When he was 23 and snarling “It doesn’t matter if we all die” on the opening track of 1982’s Pornography – it seemed bratty and nihilistic. Now, on the SOALW opener Alone he gives us “This is the end of every song that we sing…” In context, this isn’t a dramatic musing on death – it’s a legitimate grappling with “THE END”. Watching your loved ones die…a very sober reminder that death is real and inescapable.
There are 8 tracks on the album, which to fans waiting for almost two decades might seem disappointing. The runtime is 49 minutes, with the closing track Endsong clocking in at a glacial 10 minutes. Eight is enough. It feels curated and intentional. There is no filler here. It sounds very much like a Cure album…you know, one of the more brooding ones. It’s almost as if Leonard Cohen’s You Want It Darker would have worked as a title – “Oh you want a Cure record? We will give you a CURE RECORD – get in loser, we are going crying.”

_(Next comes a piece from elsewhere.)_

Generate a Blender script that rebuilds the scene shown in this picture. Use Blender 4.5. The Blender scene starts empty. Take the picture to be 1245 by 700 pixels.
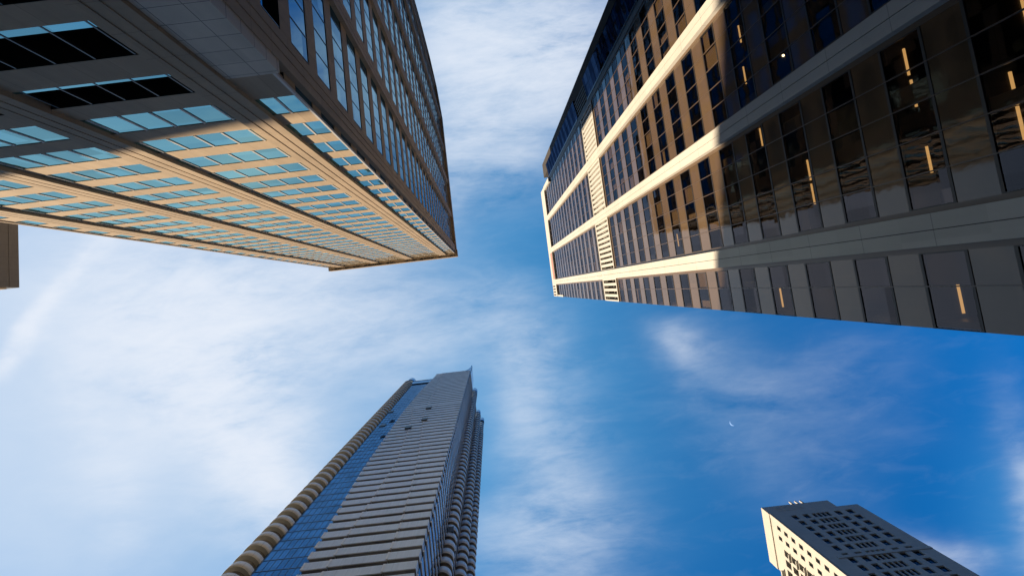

The miracle seems to be giving us what we wanted, but newer. You know, the same…but different. Make it sound like “Disintegration” but don’t insult us with some retread, Robert! And it works. “Drone:nodrone” sounds like “Fascination Street’s” angry child. Hell, “I Can Never Say Goodbye” opens with the sound of a thunderstorm…just like “The Same Deep Water As You” and it seems justified. I have listened to this album in its entirety many times over the course of a week now and it keeps getting better. It’s a statement on all the loss and regret and fear of the end that we all have. The Cure’s fans are on this journey with them, and it might be that we all have stopped romanticizing the end and embraced the sweetness of it, the regrets that come with a life lived and the anger and fear that comes with facing the inevitable. Yes – that sounds very dark and serious, and it is, but The Cure has given us a collection of songs from all the lost worlds and the extinction event can be beautiful.